Petitioners have presented at least a scintilla of evidence that the policy issued was an individual policy, not a group policy. Hence, the grant of summary judgment on the negligent misrepresentation claim is reversed. However, due to the heightened standard of review regarding fraud, the grant of summary judgment on the fraud claim is affirmed.

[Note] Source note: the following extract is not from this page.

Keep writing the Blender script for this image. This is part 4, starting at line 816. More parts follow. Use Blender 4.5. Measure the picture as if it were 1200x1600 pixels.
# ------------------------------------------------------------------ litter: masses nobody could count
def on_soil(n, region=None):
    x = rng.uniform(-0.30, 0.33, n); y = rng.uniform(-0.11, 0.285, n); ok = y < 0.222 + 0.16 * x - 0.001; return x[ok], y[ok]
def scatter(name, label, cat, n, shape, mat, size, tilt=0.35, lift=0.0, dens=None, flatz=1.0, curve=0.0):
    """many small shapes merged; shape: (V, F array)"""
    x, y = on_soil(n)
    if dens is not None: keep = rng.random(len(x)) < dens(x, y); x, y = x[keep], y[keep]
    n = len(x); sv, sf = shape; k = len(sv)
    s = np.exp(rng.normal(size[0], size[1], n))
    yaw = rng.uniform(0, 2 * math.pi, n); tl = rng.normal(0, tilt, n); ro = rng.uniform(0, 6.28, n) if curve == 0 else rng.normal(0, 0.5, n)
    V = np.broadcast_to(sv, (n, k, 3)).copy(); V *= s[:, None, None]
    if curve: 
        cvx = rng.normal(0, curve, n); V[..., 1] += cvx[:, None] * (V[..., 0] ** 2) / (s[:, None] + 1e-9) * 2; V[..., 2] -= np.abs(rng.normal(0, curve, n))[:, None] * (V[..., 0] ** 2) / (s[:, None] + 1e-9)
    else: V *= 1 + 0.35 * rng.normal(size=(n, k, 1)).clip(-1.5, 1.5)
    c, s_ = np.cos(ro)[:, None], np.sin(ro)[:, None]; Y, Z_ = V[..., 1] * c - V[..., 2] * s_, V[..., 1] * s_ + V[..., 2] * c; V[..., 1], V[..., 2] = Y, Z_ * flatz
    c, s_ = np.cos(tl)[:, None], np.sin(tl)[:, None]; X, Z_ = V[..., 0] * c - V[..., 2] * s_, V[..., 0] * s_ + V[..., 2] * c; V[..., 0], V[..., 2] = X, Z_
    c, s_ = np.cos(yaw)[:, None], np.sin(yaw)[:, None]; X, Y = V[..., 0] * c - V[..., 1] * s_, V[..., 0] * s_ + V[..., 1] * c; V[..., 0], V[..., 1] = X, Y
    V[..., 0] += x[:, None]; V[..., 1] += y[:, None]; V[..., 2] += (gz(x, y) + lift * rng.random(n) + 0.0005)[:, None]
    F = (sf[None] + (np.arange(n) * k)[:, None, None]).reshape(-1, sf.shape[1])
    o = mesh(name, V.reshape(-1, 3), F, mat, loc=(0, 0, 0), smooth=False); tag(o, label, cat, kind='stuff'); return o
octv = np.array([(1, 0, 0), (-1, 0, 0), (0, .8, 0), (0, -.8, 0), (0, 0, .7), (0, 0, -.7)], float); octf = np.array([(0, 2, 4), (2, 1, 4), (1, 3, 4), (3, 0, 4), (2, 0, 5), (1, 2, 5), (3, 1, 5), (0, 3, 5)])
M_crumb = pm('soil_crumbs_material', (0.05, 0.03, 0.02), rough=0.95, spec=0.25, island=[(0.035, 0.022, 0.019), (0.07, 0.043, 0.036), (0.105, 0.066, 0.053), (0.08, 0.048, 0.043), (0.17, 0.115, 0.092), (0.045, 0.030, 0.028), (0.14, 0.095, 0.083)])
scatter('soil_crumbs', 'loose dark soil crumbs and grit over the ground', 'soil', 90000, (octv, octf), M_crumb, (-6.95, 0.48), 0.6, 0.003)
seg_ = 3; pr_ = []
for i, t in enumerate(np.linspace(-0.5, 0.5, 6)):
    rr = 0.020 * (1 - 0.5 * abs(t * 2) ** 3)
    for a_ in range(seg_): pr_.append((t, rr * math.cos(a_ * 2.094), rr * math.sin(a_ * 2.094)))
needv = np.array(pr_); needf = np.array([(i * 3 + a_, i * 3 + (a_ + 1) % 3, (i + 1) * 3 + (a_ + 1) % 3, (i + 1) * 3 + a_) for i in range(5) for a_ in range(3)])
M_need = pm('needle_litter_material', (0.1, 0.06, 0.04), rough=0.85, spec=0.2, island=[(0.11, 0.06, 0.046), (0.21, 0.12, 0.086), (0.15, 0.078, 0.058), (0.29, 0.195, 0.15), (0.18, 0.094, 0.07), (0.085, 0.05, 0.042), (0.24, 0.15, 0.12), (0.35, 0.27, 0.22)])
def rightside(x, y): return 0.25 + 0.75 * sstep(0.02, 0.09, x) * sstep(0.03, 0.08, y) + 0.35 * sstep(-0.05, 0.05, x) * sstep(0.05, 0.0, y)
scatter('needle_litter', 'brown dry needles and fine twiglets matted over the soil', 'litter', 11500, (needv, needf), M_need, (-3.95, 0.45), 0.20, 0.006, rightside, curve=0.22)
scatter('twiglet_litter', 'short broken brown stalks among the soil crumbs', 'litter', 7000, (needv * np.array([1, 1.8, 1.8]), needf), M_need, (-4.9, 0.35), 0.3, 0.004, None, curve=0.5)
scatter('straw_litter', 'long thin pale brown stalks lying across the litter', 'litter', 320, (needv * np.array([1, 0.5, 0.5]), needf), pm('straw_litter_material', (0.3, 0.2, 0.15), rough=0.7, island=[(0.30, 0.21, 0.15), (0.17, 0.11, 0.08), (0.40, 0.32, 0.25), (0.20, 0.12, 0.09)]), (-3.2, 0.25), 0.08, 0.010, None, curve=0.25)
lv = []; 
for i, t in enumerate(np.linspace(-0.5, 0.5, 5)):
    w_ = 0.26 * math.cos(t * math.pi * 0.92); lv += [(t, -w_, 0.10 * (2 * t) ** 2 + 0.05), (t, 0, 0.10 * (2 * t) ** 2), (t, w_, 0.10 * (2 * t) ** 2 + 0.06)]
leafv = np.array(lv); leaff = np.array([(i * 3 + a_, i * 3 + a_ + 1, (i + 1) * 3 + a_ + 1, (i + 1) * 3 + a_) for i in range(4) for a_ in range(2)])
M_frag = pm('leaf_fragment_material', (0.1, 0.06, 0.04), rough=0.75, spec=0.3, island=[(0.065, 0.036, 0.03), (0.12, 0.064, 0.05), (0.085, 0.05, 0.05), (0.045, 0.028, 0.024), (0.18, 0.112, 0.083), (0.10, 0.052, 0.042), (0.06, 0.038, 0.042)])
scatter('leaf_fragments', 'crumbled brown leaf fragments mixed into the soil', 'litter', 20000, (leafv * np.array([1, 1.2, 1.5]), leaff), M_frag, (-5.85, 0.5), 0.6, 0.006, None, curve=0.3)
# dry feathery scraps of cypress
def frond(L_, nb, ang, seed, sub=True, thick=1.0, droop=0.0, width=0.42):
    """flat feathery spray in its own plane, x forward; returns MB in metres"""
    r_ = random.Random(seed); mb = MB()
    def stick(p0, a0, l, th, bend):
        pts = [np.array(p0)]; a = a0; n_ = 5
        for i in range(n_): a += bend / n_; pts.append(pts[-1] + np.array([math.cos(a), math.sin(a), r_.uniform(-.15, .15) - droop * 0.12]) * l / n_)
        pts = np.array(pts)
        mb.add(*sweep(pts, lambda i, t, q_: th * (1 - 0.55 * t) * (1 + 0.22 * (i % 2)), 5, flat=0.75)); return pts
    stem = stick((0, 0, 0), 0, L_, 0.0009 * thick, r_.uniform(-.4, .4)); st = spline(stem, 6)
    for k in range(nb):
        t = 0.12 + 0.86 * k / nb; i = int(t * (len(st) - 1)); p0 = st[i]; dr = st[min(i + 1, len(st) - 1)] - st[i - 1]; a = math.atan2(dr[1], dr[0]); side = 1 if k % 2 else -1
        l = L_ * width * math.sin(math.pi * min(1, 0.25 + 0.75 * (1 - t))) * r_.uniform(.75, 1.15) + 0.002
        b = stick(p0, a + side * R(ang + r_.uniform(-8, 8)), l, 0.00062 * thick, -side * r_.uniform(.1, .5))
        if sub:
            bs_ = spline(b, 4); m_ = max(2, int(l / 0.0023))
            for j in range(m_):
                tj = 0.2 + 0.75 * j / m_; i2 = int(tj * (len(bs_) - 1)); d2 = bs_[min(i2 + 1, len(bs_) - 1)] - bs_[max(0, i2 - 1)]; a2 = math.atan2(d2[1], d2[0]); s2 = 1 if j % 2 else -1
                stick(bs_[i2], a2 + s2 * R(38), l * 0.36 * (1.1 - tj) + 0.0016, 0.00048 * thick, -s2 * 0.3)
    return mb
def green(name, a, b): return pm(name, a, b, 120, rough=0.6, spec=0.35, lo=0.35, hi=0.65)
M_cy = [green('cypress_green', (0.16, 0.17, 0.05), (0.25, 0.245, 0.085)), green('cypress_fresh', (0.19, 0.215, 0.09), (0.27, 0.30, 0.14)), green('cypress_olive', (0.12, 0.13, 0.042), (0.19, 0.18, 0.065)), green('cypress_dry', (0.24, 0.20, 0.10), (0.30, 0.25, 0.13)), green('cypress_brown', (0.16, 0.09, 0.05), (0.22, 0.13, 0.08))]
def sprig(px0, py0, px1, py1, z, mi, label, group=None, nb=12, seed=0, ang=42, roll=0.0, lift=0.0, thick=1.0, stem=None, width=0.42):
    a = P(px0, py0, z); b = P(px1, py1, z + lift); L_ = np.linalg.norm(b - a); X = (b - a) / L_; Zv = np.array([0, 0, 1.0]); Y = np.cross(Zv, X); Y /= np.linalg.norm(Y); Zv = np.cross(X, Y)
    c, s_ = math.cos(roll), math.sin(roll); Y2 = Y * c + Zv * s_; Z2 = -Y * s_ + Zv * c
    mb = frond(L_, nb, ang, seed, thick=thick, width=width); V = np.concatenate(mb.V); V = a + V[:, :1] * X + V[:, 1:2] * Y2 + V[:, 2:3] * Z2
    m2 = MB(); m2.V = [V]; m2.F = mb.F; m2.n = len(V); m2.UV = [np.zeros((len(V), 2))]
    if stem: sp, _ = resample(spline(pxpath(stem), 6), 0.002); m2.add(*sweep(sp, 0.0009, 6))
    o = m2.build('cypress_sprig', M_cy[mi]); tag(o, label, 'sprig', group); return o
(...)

PLEICONES, BEATTY, KITTREDGE and HEARN, JJ., concur.

FootNotes


1. Of these, Milliman, CBA, MidAmerica, Provident American, Provident Indemnity, and Central Reserve are the Respondents.
2. In May 1997, this policy was terminated and assumed by Provident American.
3. This is the original monthly premium paid by Turner.
4. CBA informed Turner that this increase was due to increased research and development healthcare costs.
5. CBA informed Turner that this increase was due to rising healthcare costs as well as substantial losses sustained by Provident American.
6. Turner developed diabetes in June 1997.
7. The court of appeals did not address the remaining issues on appeal because disposition of this issue was dispositive of the appeal. See Futch v. McAllister Towing of Georgetown, Inc., 335 S.C. 598, 613, 518 S.E.2d 591, 598 (1999) (citation omitted) (finding appellate court need not review remaining issues when determination of a prior issue is dispositive).
8. See Sauner, 354 S.C. at 408, 581 S.E.2d at 167 (2003) (applying the same rule to negligent misrepresentation cases).